In the simplest of terms, net neutrality is an Internet governed by the assurance that no website is off limits to citizens and large corporations cannot speed up, slow down or downright block any content it deems unfit for consumption or damaging to their business efforts. Net neutrality safeguards the Internet from being controlled by corporations, much like cable companies control how we consume television.

Initially approved by the Federal Communications Commission (FCC) in 2010 and again in 2015, the idea of net neutrality is once again under scrutiny by Internet Service Providers (ISPs) like Comcast, Verizon, Cablevision and AT&T. Why? It’s as simple as it is abominable: ISPs stand to make a substantial profit by charging users to access certain websites or by charging consumers extra for faster Internet access or by charging companies like Netflix, Facebook and Google higher fees for more bandwidth.

Currently, companies like Cablevision merely provide the portal to the Internet. Do you really want Cablevision and other similar companies to control anything more than they already do? Do you really want them to control who gets Internet access and how much Internet access they get? These companies, already drunk on fees, would gleefully jump at the chance to take more of our money.
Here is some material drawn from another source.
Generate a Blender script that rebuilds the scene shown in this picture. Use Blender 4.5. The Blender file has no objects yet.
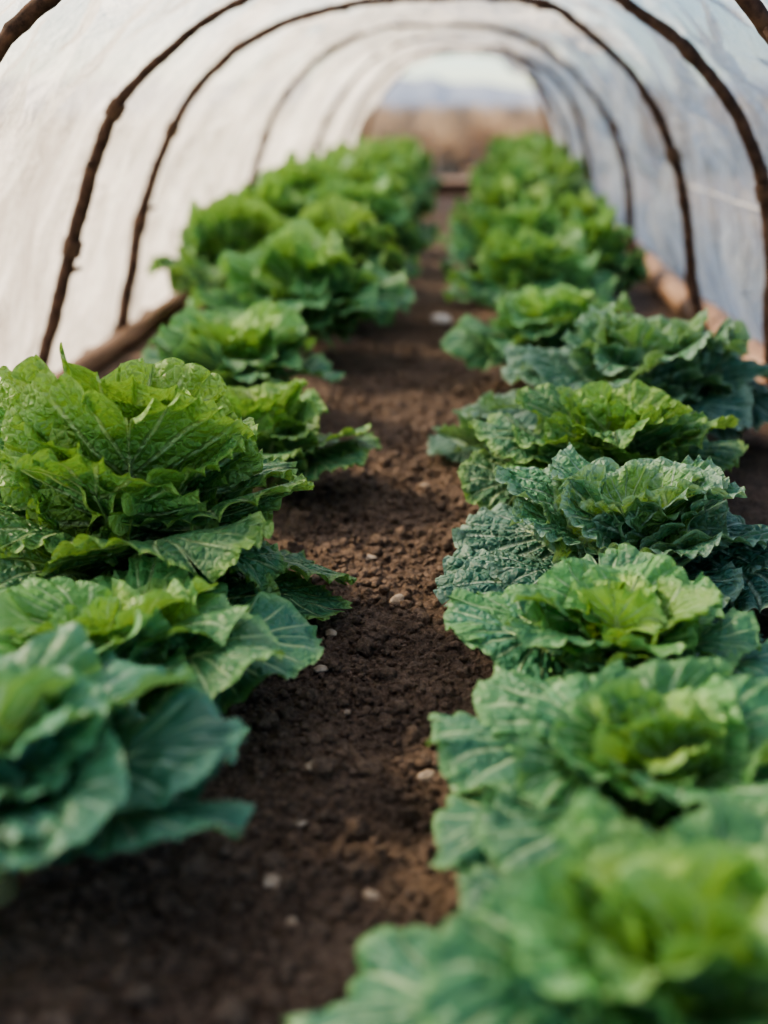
import bpy, bmesh, math, random
import numpy as np
from mathutils import Vector, noise

scene = bpy.context.scene
COL = scene.collection
rad = math.radians

# ------------------------------------------------------------------ helpers
def link(o):
    COL.objects.link(o); return o

def mesh_np(name, verts, faces, mat=None, uv=None, tint=None, smooth=True):
    verts = np.asarray(verts, dtype=np.float32); faces = np.asarray(faces, dtype=np.int32)
    me = bpy.data.meshes.new(name)
    k = faces.shape[1]; m = len(faces)
    me.vertices.add(len(verts)); me.vertices.foreach_set("co", verts.ravel())
    me.loops.add(m*k); me.loops.foreach_set("vertex_index", faces.ravel())
    me.polygons.add(m)
    me.polygons.foreach_set("loop_start", np.arange(0, m*k, k, dtype=np.int32))
    me.polygons.foreach_set("loop_total", np.full(m, k, dtype=np.int32))
    me.update(calc_edges=True)
    if smooth:
        me.polygons.foreach_set("use_smooth", np.ones(m, dtype=bool))
    if uv is not None:
        l = me.uv_layers.new(name="UVMap")
        l.data.foreach_set("uv", np.asarray(uv, dtype=np.float32)[faces.ravel()].ravel())
    if tint is not None:
        a = me.color_attributes.new("tint", 'FLOAT_COLOR', 'POINT')
        a.data.foreach_set("color", np.asarray(tint, dtype=np.float32).ravel())
    if mat: me.materials.append(mat)
    me.validate()
    return me

def top(o, label, cat, group=None, kind=None):
    o["label"] = label; o["category"] = cat
    if group: o["group"] = group
    if kind: o["kind"] = kind
    return o

def tube(path, radii, sides=8, cap=True):
    P = np.asarray(path, float); n = len(P)
    T = np.gradient(P, axis=0); T /= np.linalg.norm(T, axis=1)[:, None]+1e-9
    ref = np.array([0.13, 1.0, 0.07]) if abs(T[:,1]).mean() < .8 else np.array([0., 0.1, 1.])
    A = np.cross(T, ref); A /= np.linalg.norm(A, axis=1)[:, None]+1e-9
    B = np.cross(T, A)
    th = np.linspace(0, 2*np.pi, sides, endpoint=False)
    r = np.asarray(radii, float)
    if r.ndim == 1: r = r[:, None]*np.ones((1, sides))
    V = P[:, None, :] + r[:, :, None]*(np.cos(th)[None, :, None]*A[:, None, :] + np.sin(th)[None, :, None]*B[:, None, :])
    V = V.reshape(-1, 3)
    F = []
    for i in range(n-1):
        for j in range(sides):
            j2 = (j+1) % sides
            F.append((i*sides+j, i*sides+j2, (i+1)*sides+j2, (i+1)*sides+j))
    if cap:
        c0 = len(V); V = np.vstack([V, P[:1], P[-1:]])
        for j in range(sides):
            j2 = (j+1) % sides
            F.append((c0, j2, j, c0)); F.append((c0+1, (n-1)*sides+j, (n-1)*sides+j2, c0+1))
    return V, F

def mesh_mixed(name, V, F, mat, smooth=True):
    FF = []
    for f in F:
        g = []
        for i in f:
            if int(i) not in g: g.append(int(i))
        if len(g) >= 3: FF.append(g)
    me = bpy.data.meshes.new(name)
    me.from_pydata([tuple(map(float, v)) for v in V], [], FF)
    if smooth:
        me.polygons.foreach_set("use_smooth", np.ones(len(me.polygons), dtype=bool))
    me.materials.append(mat); me.update()
    return me

# ------------------------------------------------------------------ materials
class NT:
    def __init__(s, name):
        s.m = bpy.data.materials.new(name); s.m.use_nodes = True
        s.t = s.m.node_tree; s.t.nodes.clear()
        s.out = s.t.nodes.new("ShaderNodeOutputMaterial")
    def n(s, typ, **kw):
        nd = s.t.nodes.new(typ)
        for k, v in kw.items():
            if k.startswith("i_"):
                nd.inputs[k[2:].replace("_", " ")].default_value = v
            else: setattr(nd, k, v)
        return nd
    def l(s, a, b): s.t.links.new(a, b)
    def math(s, op, a, b=None, clamp=False):
        nd = s.t.nodes.new("ShaderNodeMath"); nd.operation = op; nd.use_clamp = clamp
        for i, v in enumerate((a, b)):
            if v is None: continue
            if isinstance(v, (int, float)): nd.inputs[i].default_value = v
            else: s.l(v, nd.inputs[i])
        return nd.outputs[0]
    def ramp(s, f, stops):
        nd = s.t.nodes.new("ShaderNodeValToRGB"); cr = nd.color_ramp
        while len(cr.elements) < len(stops): cr.elements.new(.5)
        for e, (p, c) in zip(cr.elements, stops):
            e.position = p; e.color = (*c, 1) if len(c) == 3 else c
        s.l(f, nd.inputs[0]); return nd.outputs[0]
    def mix(s, f, a, b, bt='MIX'):
        nd = s.t.nodes.new("ShaderNodeMix"); nd.data_type = 'RGBA'; nd.blend_type = bt
        for sock, v in ((nd.inputs[0], f), (nd.inputs[6], a), (nd.inputs[7], b)):
            if isinstance(v, (int, float)): sock.default_value = v
            elif isinstance(v, tuple): sock.default_value = (*v, 1)
            else: s.l(v, sock)
        return nd.outputs[2]
    def smooth(s, v, a, b):
        nd = s.t.nodes.new("ShaderNodeMapRange"); nd.interpolation_type = 'SMOOTHSTEP'
        s.l(v, nd.inputs[0]); nd.inputs[1].default_value = a; nd.inputs[2].default_value = b
        nd.inputs[3].default_value = 0; nd.inputs[4].default_value = 1
        return nd.outputs[0]

def leaf_mat(name, inner, mid, outer, vein, net_scale=42., net=.22, bump=.5, edge=None, nv=8, rough=.44, vs=.85, ef=.7):
    N = NT(name)
    uv = N.n("ShaderNodeUVMap"); sep = N.n("ShaderNodeSeparateXYZ"); N.l(uv.outputs[0], sep.inputs[0])
    s_ = N.math('MULTIPLY', N.math('ABSOLUTE', N.math('SUBTRACT', sep.outputs[0], .5)), 2)
    att = N.n("ShaderNodeAttribute", attribute_name="tint"); sa = N.n("ShaderNodeSeparateColor"); N.l(att.outputs[0], sa.inputs[0])
    tc = N.n("ShaderNodeTexCoord")
    base = N.ramp(sa.outputs[0], [(0, inner), (.36, mid), (.85, outer)])
    nz = N.n("ShaderNodeTexNoise", i_Scale=14., i_Detail=4.); N.l(tc.outputs['Object'], nz.inputs['Vector'])
    base = N.mix(N.math('MULTIPLY', N.smooth(nz.outputs[0], .4, .7), .3), base, mid)
    br = N.math('ADD', N.math('MULTIPLY', sa.outputs[1], .5), .78)
    vm = N.n("ShaderNodeVectorMath", operation='SCALE'); N.l(base, vm.inputs[0]); N.l(br, vm.inputs['Scale']); base = vm.outputs[0]
    if edge:
        base = N.mix(N.math('MULTIPLY', N.smooth(s_, .82, 1.0), ef), base, edge)
    fr = N.math('ABSOLUTE', N.math('SUBTRACT', N.math('FRACT', N.math('ADD', N.math('MULTIPLY', sep.outputs[1], float(nv)), .5)), .5))
    vwid = N.math('SUBTRACT', .26, N.math('MULTIPLY', s_, .19))
    v2 = N.math('SUBTRACT', 1., N.math('DIVIDE', fr, vwid), True)
    v2 = N.math('MULTIPLY', N.smooth(v2, .1, .8), N.math('SUBTRACT', 1., N.smooth(s_, .7, 1.0)))
    mr = N.math('SUBTRACT', 1., N.smooth(s_, .03, .11))
    vor = N.n("ShaderNodeTexVoronoi", feature='DISTANCE_TO_EDGE', i_Scale=net_scale)
    N.l(tc.outputs['Object'], vor.inputs['Vector'])
    nl = N.math('SUBTRACT', 1., N.smooth(vor.outputs['Distance'], 0., .085))
    vo2 = N.n("ShaderNodeTexVoronoi", feature='DISTANCE_TO_EDGE', i_Scale=net_scale*2.4)
    N.l(tc.outputs['Object'], vo2.inputs['Vector'])
    vf = N.math('MAXIMUM', mr, N.math('MULTIPLY', v2, vs))
    vf = N.math('MAXIMUM', vf, N.math('MULTIPLY', nl, net), True)
    col = N.mix(vf, base, vein)
    h = N.math('ADD', N.smooth(vor.outputs['Distance'], 0., .35), N.math('MULTIPLY', N.smooth(vo2.outputs['Distance'], 0., .35), .5))
    h = N.math('SUBTRACT', h, N.math('MULTIPLY', v2, 1.0))
    n2 = N.n("ShaderNodeTexNoise", i_Scale=60., i_Detail=3.); N.l(tc.outputs['Object'], n2.inputs['Vector'])
    h = N.math('ADD', h, N.math('MULTIPLY', n2.outputs[0], .5))
    bp = N.n("ShaderNodeBump", i_Strength=bump, i_Distance=.006); N.l(h, bp.inputs['Height'])
    pr = N.n("ShaderNodeBsdfPrincipled", i_Roughness=rough)
    pr.inputs['Specular IOR Level'].default_value = .45
    N.l(col, pr.inputs['Base Color']); N.l(bp.outputs[0], pr.inputs['Normal'])
    tr = N.n("ShaderNodeBsdfTranslucent")
    tcx = N.mix(.5, col, (.34, .58, .06)); N.l(tcx, tr.inputs[0]); N.l(bp.outputs[0], tr.inputs['Normal'])
    ms = N.n("ShaderNodeMixShader"); ms.inputs[0].default_value = .25
    N.l(pr.outputs[0], ms.inputs[1]); N.l(tr.outputs[0], ms.inputs[2]); N.l(ms.outputs[0], N.out.inputs[0])
    return N.m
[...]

If ISPs get their way, the Internet would be divided into two virtual societies: those who can afford to pay for Internet “fast lanes” and everyone else. It will be the Internet’s version of the haves versus the have-nots. Unsurprisingly, the main cheerleader seeking to repeal net neutrality is the new FCC chairman, the President Donald Trump appointed Ajit Pai, a former Verizon lawyer.

An open Internet allows a forum for citizens and preserves our right to communicate freely online. Dismantling net neutrality would make clamping down on dissent as easy as closing a browser window, thereby giving power to industry lobbyists and special interests.

Like it or not, the Internet is the new town square. A place where anyone can climb atop a soapbox and tell their story, give their opinion or speak up for those who cannot speak for themselves. The American town square is not a place one expects to find roped off for VIPs only.

Net neutrality, much like free speech, is not negotiable.